[Short task] Write out every single entry exactly.

Stored items

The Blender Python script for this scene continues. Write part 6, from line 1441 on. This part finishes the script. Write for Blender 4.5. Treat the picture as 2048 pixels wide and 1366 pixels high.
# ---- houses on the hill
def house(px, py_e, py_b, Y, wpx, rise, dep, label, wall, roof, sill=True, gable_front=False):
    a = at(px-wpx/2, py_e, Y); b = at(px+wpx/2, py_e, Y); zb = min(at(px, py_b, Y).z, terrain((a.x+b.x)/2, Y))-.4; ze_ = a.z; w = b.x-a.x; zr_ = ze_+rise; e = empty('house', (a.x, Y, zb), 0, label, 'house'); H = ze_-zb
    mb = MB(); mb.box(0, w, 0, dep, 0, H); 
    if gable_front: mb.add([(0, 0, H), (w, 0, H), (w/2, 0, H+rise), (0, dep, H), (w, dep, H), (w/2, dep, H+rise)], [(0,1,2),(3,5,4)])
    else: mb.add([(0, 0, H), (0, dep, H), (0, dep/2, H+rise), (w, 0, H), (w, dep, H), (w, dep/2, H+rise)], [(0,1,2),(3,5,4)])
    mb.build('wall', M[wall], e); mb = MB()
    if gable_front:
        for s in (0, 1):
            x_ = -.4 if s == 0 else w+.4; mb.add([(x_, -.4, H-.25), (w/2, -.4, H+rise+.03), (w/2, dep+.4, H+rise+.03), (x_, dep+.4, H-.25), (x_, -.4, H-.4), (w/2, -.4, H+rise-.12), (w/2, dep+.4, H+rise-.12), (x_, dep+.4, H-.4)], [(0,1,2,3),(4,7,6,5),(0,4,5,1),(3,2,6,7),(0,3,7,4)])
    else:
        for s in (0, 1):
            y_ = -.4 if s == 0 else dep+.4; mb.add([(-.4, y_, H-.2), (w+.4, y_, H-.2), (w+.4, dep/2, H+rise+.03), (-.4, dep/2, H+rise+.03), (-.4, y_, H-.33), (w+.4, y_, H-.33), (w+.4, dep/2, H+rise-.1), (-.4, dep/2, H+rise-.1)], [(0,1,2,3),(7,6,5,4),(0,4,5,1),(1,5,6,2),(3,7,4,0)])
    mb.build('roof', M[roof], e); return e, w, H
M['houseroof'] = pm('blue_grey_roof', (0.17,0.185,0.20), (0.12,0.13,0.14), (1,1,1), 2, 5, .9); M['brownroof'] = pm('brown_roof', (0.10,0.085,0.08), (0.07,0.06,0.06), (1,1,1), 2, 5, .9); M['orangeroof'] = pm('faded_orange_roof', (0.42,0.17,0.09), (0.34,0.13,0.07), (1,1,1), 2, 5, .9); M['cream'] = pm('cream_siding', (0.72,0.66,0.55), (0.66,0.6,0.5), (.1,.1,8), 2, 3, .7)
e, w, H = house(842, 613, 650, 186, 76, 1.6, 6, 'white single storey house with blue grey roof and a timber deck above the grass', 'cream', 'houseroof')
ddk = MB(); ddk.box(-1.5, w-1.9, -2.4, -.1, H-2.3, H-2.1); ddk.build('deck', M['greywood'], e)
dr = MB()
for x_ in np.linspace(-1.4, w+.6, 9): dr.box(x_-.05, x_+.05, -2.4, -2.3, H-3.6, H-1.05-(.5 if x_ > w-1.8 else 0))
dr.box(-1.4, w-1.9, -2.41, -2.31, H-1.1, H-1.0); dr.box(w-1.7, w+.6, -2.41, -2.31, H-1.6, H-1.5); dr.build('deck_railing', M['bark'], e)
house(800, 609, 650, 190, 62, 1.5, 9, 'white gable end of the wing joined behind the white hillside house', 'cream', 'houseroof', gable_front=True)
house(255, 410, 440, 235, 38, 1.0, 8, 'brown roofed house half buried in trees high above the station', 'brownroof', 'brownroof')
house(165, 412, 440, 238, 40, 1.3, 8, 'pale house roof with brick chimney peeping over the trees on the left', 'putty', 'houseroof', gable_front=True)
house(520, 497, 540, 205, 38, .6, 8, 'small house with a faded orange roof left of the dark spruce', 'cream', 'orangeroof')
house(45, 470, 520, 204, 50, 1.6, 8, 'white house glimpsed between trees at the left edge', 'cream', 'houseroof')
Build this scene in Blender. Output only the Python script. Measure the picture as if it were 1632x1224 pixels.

[The reply]
The Blender Python script for this scene continues. Write part 6, from line 1441 on. This part finishes the script. Write for Blender 4.5. Treat the picture as 2048 pixels wide and 1366 pixels high.
# ---- houses on the hill
def house(px, py_e, py_b, Y, wpx, rise, dep, label, wall, roof, sill=True, gable_front=False):
    a = at(px-wpx/2, py_e, Y); b = at(px+wpx/2, py_e, Y); zb = min(at(px, py_b, Y).z, terrain((a.x+b.x)/2, Y))-.4; ze_ = a.z; w = b.x-a.x; zr_ = ze_+rise; e = empty('house', (a.x, Y, zb), 0, label, 'house'); H = ze_-zb
    mb = MB(); mb.box(0, w, 0, dep, 0, H); 
    if gable_front: mb.add([(0, 0, H), (w, 0, H), (w/2, 0, H+rise), (0, dep, H), (w, dep, H), (w/2, dep, H+rise)], [(0,1,2),(3,5,4)])
    else: mb.add([(0, 0, H), (0, dep, H), (0, dep/2, H+rise), (w, 0, H), (w, dep, H), (w, dep/2, H+rise)], [(0,1,2),(3,5,4)])
    mb.build('wall', M[wall], e); mb = MB()
    if gable_front:
        for s in (0, 1):
            x_ = -.4 if s == 0 else w+.4; mb.add([(x_, -.4, H-.25), (w/2, -.4, H+rise+.03), (w/2, dep+.4, H+rise+.03), (x_, dep+.4, H-.25), (x_, -.4, H-.4), (w/2, -.4, H+rise-.12), (w/2, dep+.4, H+rise-.12), (x_, dep+.4, H-.4)], [(0,1,2,3),(4,7,6,5),(0,4,5,1),(3,2,6,7),(0,3,7,4)])
    else:
        for s in (0, 1):
            y_ = -.4 if s == 0 else dep+.4; mb.add([(-.4, y_, H-.2), (w+.4, y_, H-.2), (w+.4, dep/2, H+rise+.03), (-.4, dep/2, H+rise+.03), (-.4, y_, H-.33), (w+.4, y_, H-.33), (w+.4, dep/2, H+rise-.1), (-.4, dep/2, H+rise-.1)], [(0,1,2,3),(7,6,5,4),(0,4,5,1),(1,5,6,2),(3,7,4,0)])
    mb.build('roof', M[roof], e); return e, w, H
M['houseroof'] = pm('blue_grey_roof', (0.17,0.185,0.20), (0.12,0.13,0.14), (1,1,1), 2, 5, .9); M['brownroof'] = pm('brown_roof', (0.10,0.085,0.08), (0.07,0.06,0.06), (1,1,1), 2, 5, .9); M['orangeroof'] = pm('faded_orange_roof', (0.42,0.17,0.09), (0.34,0.13,0.07), (1,1,1), 2, 5, .9); M['cream'] = pm('cream_siding', (0.72,0.66,0.55), (0.66,0.6,0.5), (.1,.1,8), 2, 3, .7)
e, w, H = house(842, 613, 650, 186, 76, 1.6, 6, 'white single storey house with blue grey roof and a timber deck above the grass', 'cream', 'houseroof')
ddk = MB(); ddk.box(-1.5, w-1.9, -2.4, -.1, H-2.3, H-2.1); ddk.build('deck', M['greywood'], e)
dr = MB()
for x_ in np.linspace(-1.4, w+.6, 9): dr.box(x_-.05, x_+.05, -2.4, -2.3, H-3.6, H-1.05-(.5 if x_ > w-1.8 else 0))
dr.box(-1.4, w-1.9, -2.41, -2.31, H-1.1, H-1.0); dr.box(w-1.7, w+.6, -2.41, -2.31, H-1.6, H-1.5); dr.build('deck_railing', M['bark'], e)
house(800, 609, 650, 190, 62, 1.5, 9, 'white gable end of the wing joined behind the white hillside house', 'cream', 'houseroof', gable_front=True)
house(255, 410, 440, 235, 38, 1.0, 8, 'brown roofed house half buried in trees high above the station', 'brownroof', 'brownroof')
house(165, 412, 440, 238, 40, 1.3, 8, 'pale house roof with brick chimney peeping over the trees on the left', 'putty', 'houseroof', gable_front=True)
house(520, 497, 540, 205, 38, .6, 8, 'small house with a faded orange roof left of the dark spruce', 'cream', 'orangeroof')
house(45, 470, 520, 204, 50, 1.6, 8, 'white house glimpsed between trees at the left edge', 'cream', 'houseroof')
Build this scene in Blender. Output only the Python script. Measure the picture as if it were 1632x1224 pixels.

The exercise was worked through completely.